Croyez-vous à la magie ?
Souvenez-vous du cadeau de Noël du petit sorcier de Poudlard dans le deuxième des sept tomes de la saga Harry Potter. Il reçoit une cape d’invisibilité qui lui permettra entre autres d’être témoin d’un assassinat sans être vu. Voilà ce que l’on exige des apprenti.e.s traducteurs et traductrices. La consigne donnée consiste à s’effacer devant le texte source (quelle que soit sa qualité, en effet). Pourtant certaines traductions, qu’elles soient pragmatiques ou littéraires, atteignent un niveau de style qui les distingue de la masse. Ne peut-on pas en conclure que nous possédons un style et que nous n’effectuons pas un travail invisible ?
Traduttore, traditore
Cette expression italienne fonctionne également dans d’autres langues, par la proximité des deux termes : traducteur et traître. L’idée qu’elle recouvre est que l’on ne peut jamais respecter véritablement et parfaitement le texte de l’œuvre originale. La citation, tel le péché originel, nous poursuit. Pourtant, je l’affirme en m’appuyant sur quinze années de pratique, personne (et là je ne veux blesser aucun.e auteur.e), personne ne lit un texte avec autant d’attention que les traducteurs et traductrices. Un·e linguiste suit une procédure rigoureuse, notamment en travaillant en équipe pour produire une traduction pertinente. Cela suffit-il à respecter la lettre et l’esprit ? Et si je trahissais effectivement ?
Prenons un exemple concret. Il m’est arrivé de recevoir une charte de déontologie d’un grand groupe international qui met en avant ses valeurs d’entreprise : lutte contre la corruption, lutte contre les discriminations, mise en place d’une ligne d’appel anonyme pour lancer les alertes… Le texte était en anglais, langue source de ma combinaison de travail. L’équipe de rédaction du service RH avait pris soin de doubler les quelques cas sexués en anglais (he/she ; her/his). En traduisant cette charte au masculin, sous prétexte qu’il est neutre (sic), qu’il englobe (ou pire qu’il l’emporte sur) le féminin, est-ce que je ne trahis pas les valeurs de l’entreprise cliente ? J’ai interrogé mon interlocutrice qui a convenu qu’il fallait donner une égale visibilité aux femmes et aux hommes dans le document.

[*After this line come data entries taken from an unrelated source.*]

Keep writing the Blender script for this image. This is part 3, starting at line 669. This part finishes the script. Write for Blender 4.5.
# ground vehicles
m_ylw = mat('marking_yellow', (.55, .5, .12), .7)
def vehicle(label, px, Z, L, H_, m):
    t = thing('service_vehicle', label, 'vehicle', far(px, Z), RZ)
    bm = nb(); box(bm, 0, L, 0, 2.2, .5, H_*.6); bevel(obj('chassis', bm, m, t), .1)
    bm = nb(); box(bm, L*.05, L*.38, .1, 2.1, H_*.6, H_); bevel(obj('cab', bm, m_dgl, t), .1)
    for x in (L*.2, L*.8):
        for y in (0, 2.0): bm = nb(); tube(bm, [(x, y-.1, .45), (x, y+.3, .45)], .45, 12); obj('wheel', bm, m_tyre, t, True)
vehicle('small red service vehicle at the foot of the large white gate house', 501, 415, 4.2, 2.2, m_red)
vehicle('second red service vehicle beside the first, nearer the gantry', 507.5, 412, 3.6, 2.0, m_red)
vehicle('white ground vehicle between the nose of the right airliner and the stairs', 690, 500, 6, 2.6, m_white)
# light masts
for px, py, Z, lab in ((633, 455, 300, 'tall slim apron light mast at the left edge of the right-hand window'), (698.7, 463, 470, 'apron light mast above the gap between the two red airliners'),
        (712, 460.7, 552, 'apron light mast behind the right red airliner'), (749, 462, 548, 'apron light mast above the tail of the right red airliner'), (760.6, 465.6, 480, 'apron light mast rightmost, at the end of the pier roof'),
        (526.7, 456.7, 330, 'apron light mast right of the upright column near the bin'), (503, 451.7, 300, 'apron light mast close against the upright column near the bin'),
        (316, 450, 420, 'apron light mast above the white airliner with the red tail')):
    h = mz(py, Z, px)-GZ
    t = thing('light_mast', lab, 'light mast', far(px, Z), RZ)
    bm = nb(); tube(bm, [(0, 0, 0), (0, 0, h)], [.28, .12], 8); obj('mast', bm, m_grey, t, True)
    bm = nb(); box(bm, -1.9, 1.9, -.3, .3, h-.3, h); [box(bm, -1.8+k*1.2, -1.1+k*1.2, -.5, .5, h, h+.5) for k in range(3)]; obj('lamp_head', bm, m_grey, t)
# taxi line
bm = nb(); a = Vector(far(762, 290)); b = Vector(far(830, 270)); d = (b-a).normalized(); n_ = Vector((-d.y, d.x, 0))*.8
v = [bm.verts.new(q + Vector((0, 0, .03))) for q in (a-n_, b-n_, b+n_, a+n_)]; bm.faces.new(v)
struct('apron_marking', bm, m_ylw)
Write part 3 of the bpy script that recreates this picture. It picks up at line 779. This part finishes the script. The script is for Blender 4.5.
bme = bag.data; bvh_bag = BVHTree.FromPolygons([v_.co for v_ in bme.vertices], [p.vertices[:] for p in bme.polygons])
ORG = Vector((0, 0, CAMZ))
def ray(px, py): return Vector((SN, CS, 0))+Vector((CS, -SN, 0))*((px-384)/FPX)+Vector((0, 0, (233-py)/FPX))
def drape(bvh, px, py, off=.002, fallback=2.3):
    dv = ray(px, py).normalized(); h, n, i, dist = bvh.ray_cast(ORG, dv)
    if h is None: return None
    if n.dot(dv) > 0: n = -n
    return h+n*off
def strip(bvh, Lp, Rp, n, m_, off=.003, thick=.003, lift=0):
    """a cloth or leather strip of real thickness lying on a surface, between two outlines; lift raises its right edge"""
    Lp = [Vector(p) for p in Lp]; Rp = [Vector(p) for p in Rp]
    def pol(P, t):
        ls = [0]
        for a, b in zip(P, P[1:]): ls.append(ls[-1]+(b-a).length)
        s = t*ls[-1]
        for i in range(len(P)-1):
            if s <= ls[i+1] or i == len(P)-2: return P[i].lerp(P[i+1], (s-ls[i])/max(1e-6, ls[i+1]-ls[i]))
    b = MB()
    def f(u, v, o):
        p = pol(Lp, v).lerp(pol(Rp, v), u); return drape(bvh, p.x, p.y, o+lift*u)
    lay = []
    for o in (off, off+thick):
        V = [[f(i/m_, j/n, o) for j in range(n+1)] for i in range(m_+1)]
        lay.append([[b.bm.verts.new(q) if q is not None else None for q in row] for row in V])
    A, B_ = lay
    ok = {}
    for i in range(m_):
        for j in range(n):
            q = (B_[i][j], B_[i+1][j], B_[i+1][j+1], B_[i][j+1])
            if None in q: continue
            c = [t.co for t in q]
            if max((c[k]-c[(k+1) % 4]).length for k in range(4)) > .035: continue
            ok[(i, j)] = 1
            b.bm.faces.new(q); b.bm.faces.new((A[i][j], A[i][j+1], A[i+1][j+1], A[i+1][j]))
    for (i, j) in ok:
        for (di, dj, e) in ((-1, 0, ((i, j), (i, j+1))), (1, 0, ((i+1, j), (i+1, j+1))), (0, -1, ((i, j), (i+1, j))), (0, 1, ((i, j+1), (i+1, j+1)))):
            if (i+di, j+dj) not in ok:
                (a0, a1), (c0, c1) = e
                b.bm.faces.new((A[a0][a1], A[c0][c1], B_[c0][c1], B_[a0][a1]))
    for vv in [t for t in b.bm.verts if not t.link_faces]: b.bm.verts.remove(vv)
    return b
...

La langue française offre des solutions aisées à mettre en place. Il suffit de se poser quelques questions. Le texte sera-t-il lu à haute voix ? Qui est le public ciblé ? Quelles sont les valeurs de l’entreprise ? De quelle catégorie d’écrit s’agit-il ? On n’optera pas pour les mêmes solutions de contournement du masculin générique pour rédiger une offre d’emploi ou une chronique de blog.